Skidmore, Owings & Merrill LLP's renovation of the Strand Theater resurrects the 100-year-old movie theater on San Francisco’s Market Street to provide a highly visible and experimental performance space for the city’s preeminent theater company, American Conservatory Theater (A.C.T.).
In addition to educational facilities, the redefined space houses a new 285-seat theater, stage support, a public lobby, a cafe, and a 120-seat black box theater and rehearsal space. The program is inserted within the shell of the former 725-seat cinema, overlaying essential modern theater elements on top of the raw backdrop of the original building.

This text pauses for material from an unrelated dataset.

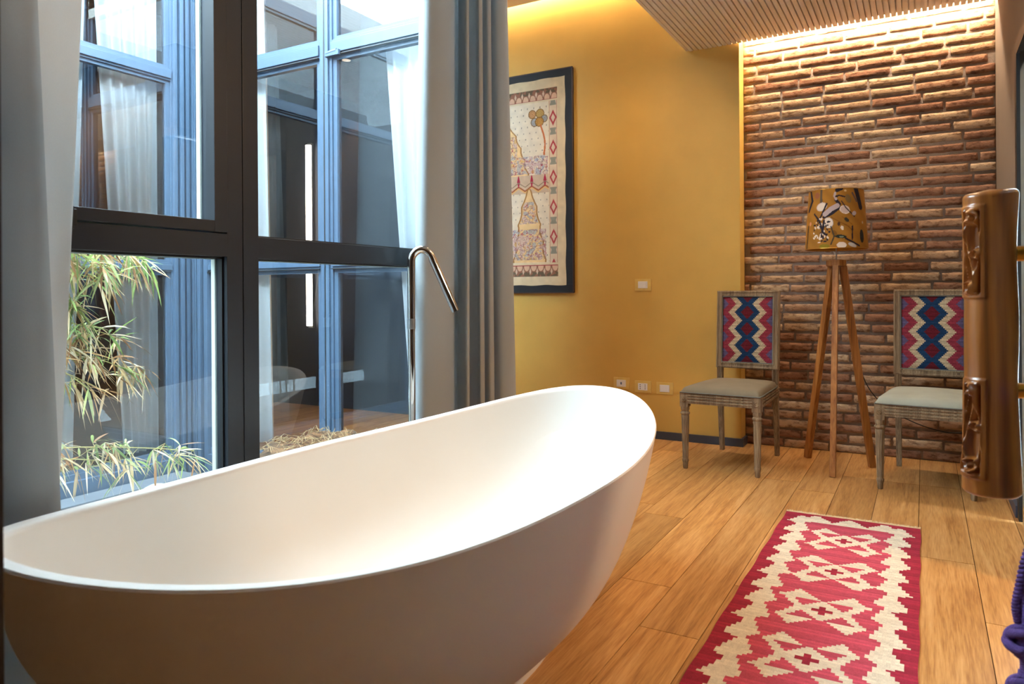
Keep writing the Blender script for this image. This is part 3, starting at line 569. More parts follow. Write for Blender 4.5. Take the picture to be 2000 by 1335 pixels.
# ------------------------------------------------------------------ chairs
def kilim(W_, H_):
    C_ = np.zeros((H_, W_, 3)); cream = (186, 168, 138); blue = (26, 56, 90); red = (136, 50, 64); dred = (96, 28, 38)
    for v in range(H_):
        d = abs(((v - 5) + 6) % 12 - 6)  # 0 at narrow rows
        hw = 4.5 + d
        for u in range(W_):
            x = abs(u + .5 - W_ / 2)
            if x < hw:
                dw = 6 - d; c = dred if x < 5.2 - dw * .95 and dw < 5 else blue
            elif x < hw + 4.6: c = cream
            else:
                c = red
                if x > W_ / 2 - 2.2 - (3 - d if d < 3 else 0) and d < 4: c = (92, 84, 118)
            C_[v, u] = np.array(c) * (1 + RNG.uniform(-.06, .06)) * (1 + .07 * math.sin(v * 2.3))
    return C_
def make_chair(label, seatm):
    t = empty('dining_chair'); tag(t, label, 'chair', 'square backed kilim chairs in the brick alcove')
    fz, rz_ = -.275, .285; fx, rx = .200, .168
    # front legs: corner block with rosette, turned and fluted shaft
    for sx in (-1, 1):
        m = MB(); m.box((sx * fx - .024, fz - .024, .352), (sx * fx + .024, fz + .024, .432), bev=.003)
        prof = [(.010, 0), (.013, .004), (.0145, .03), (.0185, .045), (.0190, .052), (.0155, .058), (.0165, .064)]
        prof += [(.0165 + (.0225 - .0165) * i / 8, .064 + (.300 - .064) * i / 8) for i in range(1, 9)]
        prof += [(.0200, .304), (.0265, .312), (.0265, .318), (.0195, .325), (.0235, .336), (.0240, .346), (.0220, .354)]
        m.lathe(prof, (sx * fx, fz), 36, flute=.13, fl_n=9, frange=(.07, .299))
        m.build('leg', M_CHAIRW, t, auto=45)
        r = MB(); r.v = []
        for k in range(8):
            a = 2 * PI * k / 8; cxx = sx * fx + .010 * math.cos(a); czz = .392 + .010 * math.sin(a)
            r.tube([(cxx, fz - .0245, czz), (cxx, fz - .0285, czz)], [.0052, .0025], 8)
        r.tube([(sx * fx, fz - .0245, .392), (sx * fx, fz - .030, .392)], [.005, .003], 8)
        for a, b_, c_, d in ((-.019, .019, .373, .376), (-.019, .019, .408, .411), (-.019, -.016, .373, .411), (.016, .019, .373, .411)): r.box((sx * fx + a, fz - .0262, c_), (sx * fx + b_, fz - .0235, d))
        r.build('rosette', M_CHAIRW, t, auto=40)
    # rear legs run up to the back
    for sx in (-1, 1):
        m = MB(); m.obox((sx * rx, rz_ + .035, 0), (sx * rx, rz_, .36), .026, .028, taper=1.25); m.obox((sx * rx, rz_, .36), (sx * rx, rz_ + .003, .545), .034, .034)
        for k in (-1, 0, 1): m.obox((sx * rx + k * .009, rz_ - .019, .45), (sx * rx + k * .009, rz_ - .017, .53), .004, .006)
        m.build('leg', M_CHAIRW, t, bevel=.002)
    # seat rails with reeded faces
    m = MB()
    def rail(p, q, h0, h1, th=.022):
        p = Vector(p); q = Vector(q); m.obox(p + Vector((0, 0, (h0 + h1) / 2)), q + Vector((0, 0, (h0 + h1) / 2)), th, h1 - h0)
        n = Vector((q.y - p.y, p.x - q.x, 0)).normalized()
        for k in range(3):
            zz = h0 + (h1 - h0) * (.24 + .27 * k); m.tube([p + n * th / 2 + Vector((0, 0, zz)), q + n * th / 2 + Vector((0, 0, zz))], .0055, 8)
    rail((fx - .02, fz - .008, 0), (-fx + .02, fz - .008, 0), .372, .432) if False else rail((-fx + .02, fz - .010, 0), (fx - .02, fz - .010, 0), .372, .432)
    rail((fx + .008, fz + .02, 0), (rx + .008, rz_, 0), .372, .432); rail((-rx - .008, rz_, 0), (-fx - .008, fz + .02, 0), .372, .432); rail((rx, rz_, 0), (-rx, rz_, 0), .372, .432)
    m.build('seat_rail', M_CHAIRW, t, auto=45)
    # cushion
    P = []; NU, NV = 26, 26
    for j in range(NV + 1):
        for i in range(NU + 1):
            u = -1 + 2 * i / NU; v = -1 + 2 * j / NV
            # square to rounded
            hw = (fx + .026) * (1 - (v + 1) / 2) + (rx + .022) * (v + 1) / 2
            U = math.copysign(abs(u) ** .8, u); V = math.copysign(abs(v) ** .8, v)
            x = U * hw; y = (fz - .028) + (V + 1) / 2 * (rz_ - .030 - (fz - .028))
            cr2 = (1 - abs(U) ** 10) * (1 - abs(V) ** 10); z_ = .434 + .034 * max(cr2, 0) ** .35 + .016 * (1 - U * U) * (1 - V * V)
            P.append((x * (1 - .03 * abs(V) ** 8), y, z_))
    m = MB(); fs = [(j * (NU + 1) + i, j * (NU + 1) + i + 1, (j + 1) * (NU + 1) + i + 1, (j + 1) * (NU + 1) + i) for j in range(NV) for i in range(NU)]
    m.add(P, fs); bd = [j for j in range(NU + 1)] + [(j + 1) * (NU + 1) - 1 for j in range(1, NV + 1)] + [NV * (NU + 1) + i for i in range(NU - 1, -1, -1)] + [j * (NU + 1) for j in range(NV - 1, 0, -1)]
    o = len(m.v); m.v += [(m.v[i][0], m.v[i][1], .430) for i in bd]; nb = len(bd)
    for k in range(nb): m.f.append((bd[k], o + k, o + (k + 1) % nb, bd[(k + 1) % nb])); m.m.append(0)
    m.f.append(tuple(o + k for k in range(nb))); m.m.append(0); so_ = m.build('seat', seatm, t, auto=70)
    m = MB(); pts = [Vector((m_[0], m_[1], .434)) for m_ in [P[i] for i in bd]]; m.tube(pts + [pts[0]], .0035, 6, cap=False); m.build('piping', M_PIPE, so_, smooth=True)
    # back frame
    bk = empty('backrest'); bk.parent = t; bk.location = (0, rz_, .525); bk.rotation_euler = (math.radians(-4.2), 0, 0)
    W2, Hh = .190, .482; m = MB()
    def frame_bar(x0, x1, z0, z1): m.box((x0, -.016, z0), (x1, .018, z1), bev=.003)
    frame_bar(-W2, -W2 + .036, 0, Hh); frame_bar(W2 - .036, W2, 0, Hh); frame_bar(-W2 + .036, W2 - .036, 0, .036); frame_bar(-W2 + .036, W2 - .036, Hh - .036, Hh)
    for a, b_, c_, d in ((-W2 + .004, W2 - .004, .005, .012), (-W2 + .004, W2 - .004, Hh - .012, Hh - .005), (-W2 + .004, -W2 + .011, .005, Hh - .005), (W2 - .011, W2 - .004, .005, Hh - .005)): m.box((a, -.0205, c_), (b_, -.014, d), bev=.002)
    for a, b_, c_, d in ((-W2 + .027, W2 - .027, .027, .034), (-W2 + .027, W2 - .027, Hh - .034, Hh - .027), (-W2 + .027, -W2 + .034, .027, Hh - .027), (W2 - .034, W2 - .027, .027, Hh - .027)): m.box((a, -.0205, c_), (b_, -.014, d), bev=.002)
    m.build('back_frame', M_CHAIRW, bk)
    nW, nH = 40, 48; C_ = kilim(nW, nH); P = np.zeros((nH + 1, nW + 1, 3))
    for j in range(nH + 1):
        for i in range(nW + 1):
            u = i / nW; v = j / nH; bul = (1 - (2 * u - 1) ** 6) * (1 - (2 * v - 1) ** 6)
            P[j, i] = (-W2 + .036 + u * (2 * W2 - .072), -.006 - .012 * bul, Hh - .036 - v * (Hh - .072))
    grid_mesh('upholstery', P, C_, M_KIL, bk, smooth=True)
    m = MB(); q = [(-W2 + .036, 0, .036), (W2 - .036, 0, .036), (W2 - .036, 0, Hh - .036), (-W2 + .036, 0, Hh - .036)]
    for a, b_ in zip(q, q[1:] + q[:1]): m.tube([(a[0], -.015, a[2]), (b_[0], -.015, b_[2])], .004, 8)
    m.box((-W2 + .03, .004, .03), (W2 - .03, .012, Hh - .03)); m.build('piping', M_PIPE, bk, smooth=False)
    return t
c1 = make_chair('carved wooden chair with kilim back in front of the ochre wall corner', M_SEAT)
c1.location = (-.968, 4.330, 0); c1.rotation_euler = (0, 0, math.radians(-3.2)); c1.scale = (1.0, 1.0, 1)
def copy_tree(o, parent=None):
    c = o.copy(); COL.objects.link(c)
    if parent: c.parent = parent
    for ch_ in list(o.children): copy_tree(ch_, c)
    return c
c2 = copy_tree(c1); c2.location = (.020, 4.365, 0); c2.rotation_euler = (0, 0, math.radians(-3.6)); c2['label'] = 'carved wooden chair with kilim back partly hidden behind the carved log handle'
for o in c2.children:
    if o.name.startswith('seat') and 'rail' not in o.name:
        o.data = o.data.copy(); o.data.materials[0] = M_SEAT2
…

The SOM design creates inspiring civic theater and dramatically opens the lobby and facade to the street and sidewalk, energizing both the building and the surrounding neighborhood. The Strand is strategically located between the city’s booming retail district and the Civic Center, in the midst of fast-growing tech and residential developments that have recently relocated to the area. The restored theater represents a key component in the regeneration of this once vital part of the city.
ARCHITECTURE + BRANDING:
As part of the renovation, a graphic identity was developed for the Strand – one clearly identifiable as A.C.T., a 50-year-old institution, but tailored to reflect the new space and its mission. Focused on new work, emerging artists, arts education, and community outreach, the Strand’s identity had to convey the unadorned immediacy of experimental theater and reflect the gritty, transitional aspects of its surrounding neighborhood.

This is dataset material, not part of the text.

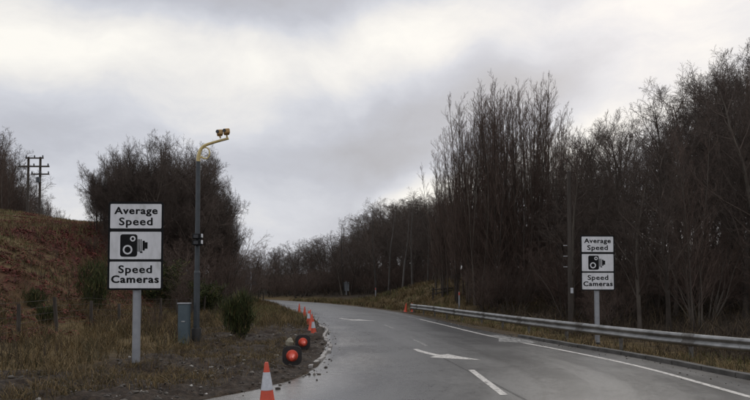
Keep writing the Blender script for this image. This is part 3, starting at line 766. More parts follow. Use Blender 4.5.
def make_tree(kind, seed):
    """returns (trunk mesh, crown mesh)"""
    r = np.random.default_rng(seed); tr = []; cr = []
    if kind == 'tall':            # several slim upright stems, steep fine branches
        P, R = stems(r, 5, 14.5, .45, 5, 14, .035, .030, .070); tr.append(tubes(P, R, 6))
        P1, R1 = grow(P, R, 32, .08, .98, .26, (18, 46), 7, .09, .06, .0065, r, .80, .008); cr.append(tubes(P1, R1, 4))
        P2, R2 = grow(P1, R1, 6, .15, .97, .42, (18, 44), 5, .10, .08, .007, r, .4, .007); cr.append(tubes(P2, R2, 3))
        P3, R3 = grow(P2, R2, 5, .12, .97, .55, (18, 50), 4, .08, .10, .007, r, .3, .0055); cr.append(tubes(P3, R3, 3))
    elif kind == 'round':         # broad spreading crown
        P, R = stems(r, 1, 5.0, 0, 3, 8, .02, .05, .28); R = R * 0 + .28 * np.linspace(1.15, .55, 8)[None]; tr.append(tubes(P, R, 9))
        P1, R1 = grow(P, R, 18, .28, 1, 1.20, (12, 66), 9, .035, .08, .014, r, .05, .02); tr.append(tubes(P1, R1, 6))
        P2, R2 = grow(P1, R1, 11, .15, .98, .46, (28, 60), 7, .05, .11, .011, r, .45, .010); cr.append(tubes(P2, R2, 4))
        P3, R3 = grow(P2, R2, 9, .12, .98, .46, (28, 60), 5, .05, .12, .009, r, .4, .009); cr.append(tubes(P3, R3, 3))
        P4, R4 = grow(P3, R3, 7, .12, .98, .56, (25, 60), 4, .05, .13, .007, r, .3, .007); cr.append(tubes(P4, R4, 3))
        P5, R5 = grow(P4, R4, 3, .2, .95, .6, (25, 55), 3, .03, .12, .007, r, .3, .0056); cr.append(tubes(P5, R5, 3))
    elif kind == 'birch':         # single thin trunk, airy head with hanging ends
        P, R = stems(r, 1, 13, 0, 3, 16, .02, .03, .13); tr.append(tubes(P, R, 7))
        P1, R1 = grow(P, R, 34, .28, .98, .26, (32, 58), 7, .06, .08, .009, r, .68, .007); cr.append(tubes(P1, R1, 4))
        P2, R2 = grow(P1, R1, 7, .2, .98, .45, (25, 55), 5, -.02, .10, .008, r, .35, .005); cr.append(tubes(P2, R2, 3))
        P3, R3 = grow(P2, R2, 6, .15, .98, .55, (25, 55), 4, -.10, .12, .008, r, .3, .004); cr.append(tubes(P3, R3, 3))
        P4, R4 = grow(P3, R3, 2, .2, .9, .6, (20, 50), 3, -.1, .1, .007, r, .3, .0035); cr.append(tubes(P4, R4, 3))
    elif kind == 'wood':          # woodland tree, long trunk, bushy upper half
        P, R = stems(r, 1, 11.5, 0, 4, 14, .015, .05, .15); tr.append(tubes(P, R, 7))
        P1, R1 = grow(P, R, 24, .18, .98, .40, (28, 58), 8, .07, .10, .012, r, .62, .009); cr.append(tubes(P1, R1, 4))
        P2, R2 = grow(P1, R1, 8, .15, .98, .45, (28, 58), 6, .06, .12, .009, r, .4, .006); cr.append(tubes(P2, R2, 3))
        P3, R3 = grow(P2, R2, 7, .12, .98, .52, (25, 58), 4, .05, .13, .007, r, .3, .0065); cr.append(tubes(P3, R3, 3))
        P4, R4 = grow(P3, R3, 4, .15, .95, .6, (20, 55), 3, .03, .12, .008, r, .3, .0055); cr.append(tubes(P4, R4, 3))
    elif kind == 'scrub':         # many stems from the ground
        P, R = stems(r, 11, 4.2, .3, 32, 8, .05, .08, .03); tr.append(tubes(P, R, 5))
        P1, R1 = grow(P, R, 8, .15, .97, .42, (22, 50), 6, .06, .10, .009, r, .5, .006); cr.append(tubes(P1, R1, 3))
        P2, R2 = grow(P1, R1, 7, .12, .97, .5, (22, 55), 4, .05, .12, .008, r, .35, .005); cr.append(tubes(P2, R2, 3))
        P3, R3 = grow(P2, R2, 4, .15, .95, .55, (22, 55), 3, .03, .12, .008, r, .3, .004); cr.append(tubes(P3, R3, 3))
    tv, tf = merge(tr); cv, cf = merge(cr)
    return np_mesh('trunk', tv, tf, smooth=True), np_mesh('crown', cv, cf)

BARK = {'tall': (M_bark, M_twig_red), 'round': (M_bark, M_twig), 'birch': (M_birch, M_twig), 'wood': (M_bark, M_twig), 'scrub': (M_bark, M_twig_red)}
HGT = {'tall': 14.5, 'round': 11.5, 'birch': 13.0, 'wood': 12.0, 'scrub': 4.2}
NAME = {'tall': 'slender_tree', 'round': 'spreading_tree', 'birch': 'birch_tree', 'wood': 'woodland_tree', 'scrub': 'bare_shrub'}
PROTO = {}
for kind, seeds in (('tall', (1, 2, 3, 4)), ('round', (11, 12, 13)), ('birch', (21, 22, 23)), ('wood', (31, 32, 33, 34)), ('scrub', (41, 42, 43))):
    PROTO[kind] = [make_tree(kind, s) for s in seeds]
    for t, c in PROTO[kind]:
        t.materials.append(BARK[kind][0]); c.materials.append(BARK[kind][1])
        # true height of this one
    HGT[kind] = [float(np.percentile([v.co.z for v in c.vertices], 99.7)) for t, c in PROTO[kind]]

def plant(kind, x, y, h, label, cat, group=None, var=None, wide=1.0, rz=None, sink=.0):
    vi = random.randrange(len(PROTO[kind])) if var is None else var
    t, c = PROTO[kind][vi]
    o = empty(NAME[kind], (x, y, gz(x, y) - sink), random.uniform(0, 6.28) if rz is None else rz)
    s = h / HGT[kind][vi]; o.scale = (s * wide, s * wide, s)
    for nm, me_ in (('trunk', t), ('crown', c)):
        q = bpy.data.objects.new(nm, me_); COL.objects.link(q); q.parent = o
    return tag(o, label, cat, group)

def px_x(px, y): return (px - 375) / 620 * y
def top_h(py, y, x=None, base=None):
    """height of something whose top is seen at picture row py from distance y"""
    u = (ROW0 - py) / 620; c, s = math.cos(PITCH), math.sin(PITCH)
    z = CAM_H + y * (s + u * c) / (c - u * s)
    return z - (gz(x, y) if base is None else base)
def grow_at(kind, px, y, py, label, cat, group=None, **kw):
    x = px_x(px, y); return plant(kind, x, y, max(top_h(py, y, x), 1.0), label, cat, group, **kw)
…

The stencil, a staple of backstage labeling, was used to express the direct, stripped-down simplicity of the Strand’s space and program. This theme was carried throughout the building’s environmental graphics and signage, including the exterior blade and canopy, interior wayfinding, and donor wall. Lettering and pictograms were painted directly on the walls, or cut into metal sheets to resemble industrial stencil sets.